Sob condições muito, muito piores do que a nossa Anne Frank ficou dois anos confinada em um sótão, e nos deixou um diário onde narra o desafio que agora também poderia ser nosso: o de transformar solidão, medo, raiva e incerteza em solitude, momento de reflexão e aprendizado sobre si mesmo e o mundo.
 
Um bichinho microscópico está confinando o maior predador deste planeta em seu sótão. O fenômeno biológico é um só, os sótãos... estes podem variar. Solidão e solitude.
 
Transformar dificuldade em oportunidade é o segredo da ostra fazendo a pérola. Em meu consultório, agora virtual, o denominador comum das conversas, exercícios e propostas de reflexão se chama: atitude interna. Concordamos que existe solidão a dois, solidão em massa, que há um hiperconsumo desenfreado, que os recursos de Gaia não acompanham a nossa voracidade de ter, e que algo deve ser feito, menos plástico, etc.
 
Estar mental e emocionalmente em casa, fazendo coisas simples e prestando atenção apenas em informações de instituições competentes para comunicar sobre o vírus, tipo a Fiocruz, é o que que decidi fazer, disse-me uma paciente. Agindo assim ela definiu sua moldura mental e emocional para a ideia que a ameaçava, a de se perder na imensidão de uma rotina diferente e não determinada por fatores externos, tipo trabalho, horário, leva e traz das crianças, e coisas e tais. Fiz uma planilha de gastos, fiz cortes. Acho que foi a primeira vez que eu realmente parei para fazer uma contabilidade decente, entrada e saída de grana.
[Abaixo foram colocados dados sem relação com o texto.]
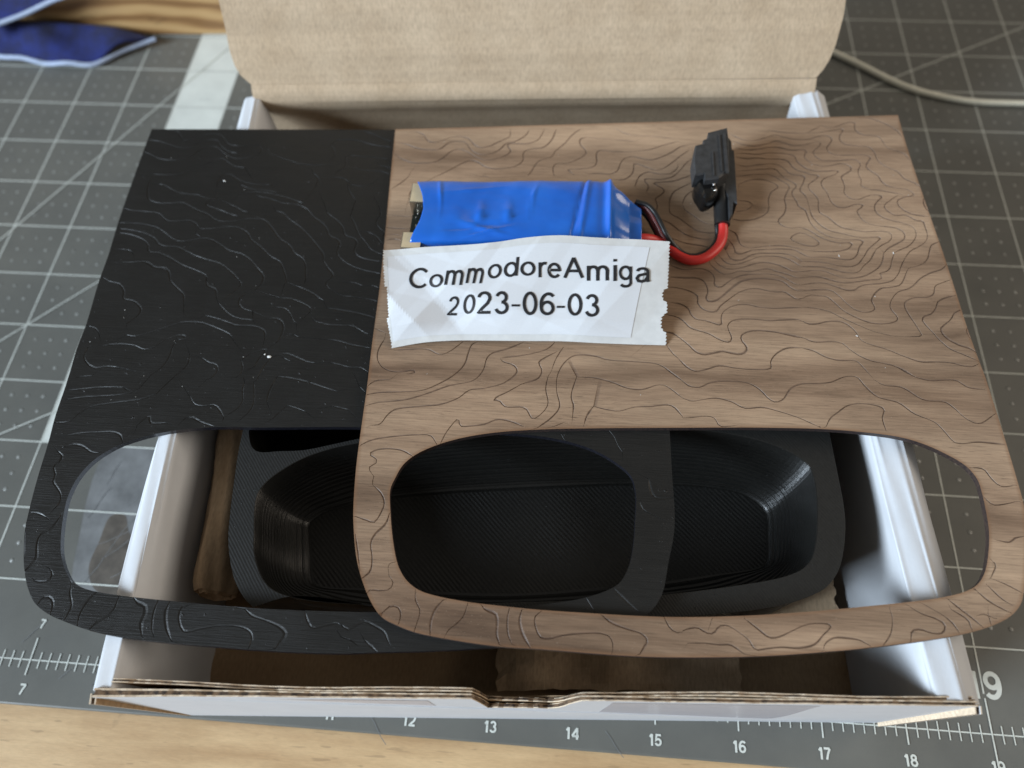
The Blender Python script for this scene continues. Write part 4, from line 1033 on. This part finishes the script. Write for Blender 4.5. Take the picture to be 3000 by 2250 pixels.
# ------------------------------------------------------------------ engraved panels
def engraved(name, out, hole, lines, ztop, thick, depth, mats, label, cat, gscale=1.0):
    oP, hP = plate_poly(out, 4, 40), plate_poly(hole, 4)
    root = thing(name, (sum(p[0] for p in oP) / len(oP), sum(p[1] for p in oP) / len(oP), ztop - thick), label, cat)
    EV, EE = [], []
    kd_pts = []
    for ln in lines.strip().split('\n'):
        w, s = ln.split(':'); hw = int(w) / 1000 * gscale
        P = pts2(s)
        Q = catmull(P, 6)
        # even steps
        Q = np.array(Q); L = np.r_[0, np.cumsum(np.linalg.norm(np.diff(Q, axis=0), axis=1))]
        if L[-1] < 0.03: continue
        m_ = max(3, int(L[-1] / 0.042)); tt = np.linspace(0, L[-1], m_ + 1)
        R = np.stack([np.interp(tt, L, Q[:, 0]), np.interp(tt, L, Q[:, 1])], 1)
        T = np.gradient(R, axis=0); T /= np.linalg.norm(T, axis=1)[:, None] + 1e-12; Nn = np.stack([-T[:, 1], T[:, 0]], 1)
        ph = rng.uniform(0, 6)
        hwv = hw * (1 + 0.25 * np.sin(tt * 5 + ph) + 0.15 * np.sin(tt * 13 + 2 * ph))
        hwv *= np.clip(np.minimum(tt, L[-1] - tt) / 0.07, 0.3, 1)
        n = len(EV); k = m_ + 1
        EV += [tuple(a) for a in R + Nn * hwv[:, None]] + [tuple(a) for a in R] + [tuple(a) for a in R - Nn * hwv[:, None]]
        for row in range(3): EE += [(n + row * k + j, n + row * k + j + 1) for j in range(m_)]
        EE += [(n, n + k), (n + k, n + 2 * k), (n + m_, n + k + m_), (n + k + m_, n + 2 * k + m_)]
        fn = max(4, int(L[-1] / 0.006)); t2 = np.linspace(0, L[-1], fn)
        kd_pts += list(zip(np.interp(t2, tt, R[:, 0]), np.interp(t2, tt, R[:, 1]), np.interp(t2, tt, hwv)))
    # rim helper loops so the scorched rim has geometry to fade over
    def inset(P, d):
        P = np.array(P); T = np.roll(P, -1, 0) - np.roll(P, 1, 0); T /= np.linalg.norm(T, axis=1)[:, None] + 1e-9
        Nn = np.stack([-T[:, 1], T[:, 0]], 1)
        ar = np.sum(P[:, 0] * np.roll(P[:, 1], -1) - np.roll(P[:, 0], -1) * P[:, 1])
        return P + Nn * d * (1 if ar > 0 else -1)
    oi, hi = inset(oP, 0.045), inset(hP, -0.04)
    vo, fo = cdt([oP, hP, oi, hi], EV, EE)
    f = keep(vo, fo, oP, [hP])
    kd = kdtree.KDTree(len(kd_pts))
    for i, q in enumerate(kd_pts): kd.insert((q[0], q[1], 0), i)
    kd.balance()
    kb = kdtree.KDTree(len(oP) + len(hP))
    bl = [tuple(p) for L_ in (oP, hP) for a, b in zip(L_, np.roll(np.array(L_), -1, 0)) for p in (a, (np.array(a) + b) / 2)]
    kb = kdtree.KDTree(len(bl))
    for i, q in enumerate(bl): kb.insert((q[0], q[1], 0), i)
    kb.balance()
    used = np.unique(f); remap = -np.ones(len(vo), int); remap[used] = np.arange(len(used)); vo = vo[used]; f = remap[f]
    gr = np.zeros(len(vo)); ri = np.zeros(len(vo))
    for i, (x, y) in enumerate(vo):
        best = 0
        for co, j, d in kd.find_n((x, y, 0), 3):
            best = max(best, 1 - d / kd_pts[j][2])
        gr[i] = max(0, min(1, best * 1.08 - 0.04))
        ri[i] = max(0, 1 - kb.find((x, y, 0))[2] / 0.04)
    verts = [(x, y, ztop - depth * gv) for (x, y), gv in zip(vo, gr)]
    faces = f.tolist(); idx = [0] * len(faces)
    n0 = len(verts); be = boundary(f)
    low = {}
    for a, b in be:
        for q in (a, b):
            if q not in low:
                low[q] = len(verts); verts.append((vo[q][0], vo[q][1], ztop - thick))
        faces.append((b, a, low[a], low[b])); idx.append(1)
    v2, f2 = cdt([oP, hP]); f2 = keep(v2, f2, oP, [hP])
    n1 = len(verts); verts += [(x, y, ztop - thick) for x, y in v2]; faces += [tuple(n1 + q for q in t[::-1]) for t in f2.tolist()]; idx += [1] * len(f2)
    o = obj('board', verts, faces, mats, root, idx)
    for nm, arr in (('groove', gr), ('rim', ri)):
        at = o.data.attributes.new(nm, 'FLOAT', 'POINT')
        at.data.foreach_set('value', np.r_[arr, np.zeros(len(verts) - len(arr))].astype(np.float32))
    return root
black_panel = engraved('console_panel', BLACK_OUT, BLACK_HOLE, BLACK_LINES, 2.37, 0.07, 0.0062, (M['blackp'], M['edge']),
    'black painted panel with engraved contour lines and a rounded cutout, lying under the walnut panel', 'panel', 0.8)
walnut_panel = engraved('console_panel', WOOD_OUT, WOOD_HOLE, WOOD_LINES, 2.445, 0.07, 0.010, (M['walnut'], M['char']),
    'brown walnut panel with engraved contour lines and a rounded cutout, lying over the black panel', 'panel', 0.57)
ZT = 2.445
def flecks(parent, spots, z, m=None):
    mbx = MB()
    for x, y, a, b, r in spots:
        n = len(mbx.v)
        c, s = math.cos(r), math.sin(r)
        ring = [(x + a * math.cos(q) * c - b * math.sin(q) * s, y + a * math.cos(q) * s + b * math.sin(q) * c, z) for q in [2 * math.pi * k / 6 for k in range(6)]]
        mbx.add(ring + [(x, y, z + min(a, b) * 0.8)], [(k, (k + 1) % 6, 6) for k in range(6)])
    o = mbx.obj('paint_flecks', m or M['dust'], parent, smooth=True); o['kind'] = 'stuff'; return o
rf = random.Random(11)
flecks(black_panel, [(10.15, 3.34, 0.028, 0.018, 0), (10.09, 3.37, 0.01, 0.01, 0), (8.9, 6.05, 0.022, 0.01, -0.5)] + [(rf.uniform(7.9, 11.2), rf.uniform(2.6, 6.5), rf.uniform(.003, .006), rf.uniform(.002, .004), rf.uniform(0, 3)) for _ in range(16)], 2.3703)
flecks(walnut_panel, [(17.67, 5.22, 0.006, 0.02, 0.1), (17.0, 5.14, 0.005, 0.02, 0.1), (17.06, 3.98, 0.016, 0.007, -.4)] + [(rf.uniform(11.6, 18.2), rf.uniform(2.8, 7), rf.uniform(.003, .006), rf.uniform(.003, .005), rf.uniform(0, 3)) for _ in range(22)], ZT + 0.0003)

# ------------------------------------------------------------------ blue battery module with its lead and plug
mod = thing('battery_module', (13.0, 5.2, ZT), 'blue film wrapped battery module with red lead and black plug, lying on the walnut panel', 'battery')
def sleeve():
    # sections along x: (x, yc, half depth, zc, half height, fold)
    yb0, yb1 = 5.74, 5.87
    sec = []
    NX, NA = 170, 120
    rows = []
    rw = random.Random(2)
    for k in range(NX + 1):
        f = k / NX
        row = []
        for q in range(NA):
            a = 2 * math.pi * q / NA
            ca, sa = math.cos(a), math.sin(a)
            p = 0.36
            cy = math.copysign(abs(ca) ** p, ca); cz = math.copysign(abs(sa) ** p, sa)
            # flat brick for f<0.82, squeezed neck and flared end after
            g_ = max(0.0, (f - 0.845) / 0.155)
            x = 11.69 + (14.13 - 11.69) * min(f / 0.845, 1.0) + g_ * 0.40
            yc = 5.22 + 0.055 * (x - 11.7)
            hd = 0.50 - 0.20 * min(1, g_ * 1.0) ** 0.8; hh = 0.235 * (1 - 0.42 * min(1, g_ * 1.6))
            yc -= 0.12 * g_
            zc = ZT + hh + 0.02
            y = yc + cy * hd; z = zc + cz * hh
            # concave open end on the left
            if f < 0.25:
                u = (y - (yc - hd)) / (2 * hd)
                dent = 0.13 * math.sin(math.pi * min(max(u, 0), 1)) ** 1.2 + 0.04 * (1 - u)
                x += dent * (1 - f / 0.25)
            # wrinkles
            wr = 0.007 * math.sin(5 * x + 3 * y) * math.sin(4 * y - 2) + 0.0012 * math.sin(23 * x - 8 * y)
            fold = 0.035 * math.exp(-((f - 0.845) / 0.012) ** 2) - 0.02 * math.exp(-((f - 0.815) / 0.02) ** 2)
            neck = 0.022 * math.sin(y * 15 + 5 * f) * min(1, g_ * 3) + 0.008 * math.sin(y * 31 + 2) * min(1, g_ * 3)
            cr = 0.016 * math.exp(-(((x - 12.45) * 0.8 + (y - 5.0) * 2.6) / 0.10) ** 2) * math.exp(-((x - 12.5) / 0.35) ** 2) - 0.014 * math.exp(-(((x - 12.5) * 0.55 + (y - 4.98) * -3) / 0.06) ** 2) * math.exp(-((x - 12.5) / 0.3) ** 2)
            ev = math.sqrt(((x - 12.70) / 0.20) ** 2 + ((y - 5.13) / 0.055) ** 2)
            cr += 0.026 * math.exp(-((ev - 1) / 0.24) ** 2) + 0.012 * math.exp(-((x - 13.80 - 0.10 * (y - 5.2)) / 0.03) ** 2) - 0.012 * math.exp(-((x - 13.72 - 0.16 * (y - 5.2)) / 0.025) ** 2) + 0.010 * math.exp(-((x - 13.18 - 0.25 * (y - 5.5)) / 0.025) ** 2) * math.exp(-((y - 5.45) / 0.18) ** 2) + 0.010 * math.exp(-((x - 12.02 + 0.15 * (y - 5.5)) / 0.022) ** 2) * math.exp(-((y - 5.5) / 0.2) ** 2) + 0.008 * math.exp(-(((y - 5.55) - 0.2 * (x - 12.4)) / 0.02) ** 2) * math.exp(-((x - 12.4) / 0.3) ** 2) + 0.016 * math.exp(-(((x - 12.75) * -0.30 + (y - 4.93)) / 0.016) ** 2) * math.exp(-((x - 12.68) / 0.24) ** 4)
            z += (wr + fold + neck + 1.7 * cr) * (1 if sa > -0.2 else 0.1); y += 0.4 * wr + 0.5 * neck * cy
            row.append((x, y, max(z, ZT + 0.004)))
        rows.append(row)
    mbx = MB(); mbx.grid(rows, 0, True)
    o = mbx.obj('sleeve', M['blue'], mod, smooth=True)
    s = o.modifiers.new('s', 'SOLIDIFY'); s.thickness = 0.0003; s.offset = -1
    return o
sleeve()
mbx = MB(); mbx.box(11.64, 13.9, 4.72, 5.70, ZT + 0.06, ZT + 0.12); pcb = mbx.obj('circuit_board', M['pcb'], mod)
mbx = MB()
mbx.box(11.645, 11.84, 4.9, 5.36, ZT + 0.121, ZT + 0.20); mbx.obj('cell_end', M['pcb'], mod)
rs = random.Random(4)
for (x, y, r) in ((11.76, 5.22, .020), (11.72, 5.17, .014), (11.79, 5.13, .022), (11.70, 5.30, .012), (11.75, 5.08, .012), (11.77, 4.96, .018), (11.72, 5.36, .014), (11.80, 5.28, .018)):
    mbx = MB(); mbx.box(x - r, x + r, y - r * .8, y + r * .8, ZT + 0.201, ZT + 0.215 + r); o = mbx.obj('solder_joint', M['solder'], mod)
    bv = o.modifiers.new('b', 'BEVEL'); bv.width = r * I * 0.6; bv.segments = 2
def usb(y0, y1, x0):
    mbx = MB(); t = 0.012; z0, z1 = ZT + 0.13, ZT + 0.42
    for a in ((x0, 11.86, y0, y1, z1 - t, z1), (x0, 11.86, y0, y1, z0, z0 + t), (x0, 11.86, y0, y0 + t, z0 + t, z1 - t), (x0, 11.86, y1 - t, y1, z0 + t, z1 - t)): mbx.box(*a)
    o = mbx.obj('usb_port', M['metal'], mod)
    bv = o.modifiers.new('b', 'BEVEL'); bv.width = 0.00012; bv.segments = 2
    mb2 = MB(); mb2.box(x0 + 0.05, 11.85, y0 + 0.05, y1 - 0.05, z0 + 0.12, z0 + 0.17); mb2.obj('contact_tongue', M['matte'], o)
    mb3 = MB(); mb3.box(x0 + 0.012, 11.86, y0 + 0.004, y1 - 0.012, z1 + 0.001, z1 + 0.008); mb3.obj('port_reflection', M['tan'], o)  # thin slab added on the shell to carry its painted tan reflection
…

Levei um susto! Não vou mais à casa dos meus pais, vai que eu contamino eles? Está tudo mega apertado, mas é o que é. Já passei por cada uma, vou passar por mais esta. O negócio é não embarcar no desespero, parar respirar, relaxar, e estar ativa...  Disse-me outro paciente, em seu caminho de lida e ganho de controle sobre sua ansiedade.
 
Aprender a lidar com a solitude pode ser a grande oportunidade de tratar um vício muito conhecido de nossa época, o de ficar correndo como um hamster na rodinha, simplesmente porque um dia entramos nela, ou fomos empurrados para ela, tanto faz.
 
Se isso ocorrer – a dádiva de giramos o caleidoscópio, transformando solidão em solitude – há a esperança de que o vivido tenha sido a travessia de um deserto, rumo à terra prometida, que eu chamo de ganho de consciência, construção de sentido até mesmo para outras crises, que certamente virão. Senão, corro o risco de voltar a ser o hamsterzinho atolado, tão logo o confinamento acabe.
 
Solitude é um ato de coragem. E coragem é a capacidade que eu tenho de levar meu medo para uma ação, diz Aristóteles.
 
Eu resolvi conversar comigo, sem ninguém me olhando, dando nota. Aí, entendi que eu posso ser uma companhia para mim. Acho que isso se chama colocar o adulto no volante.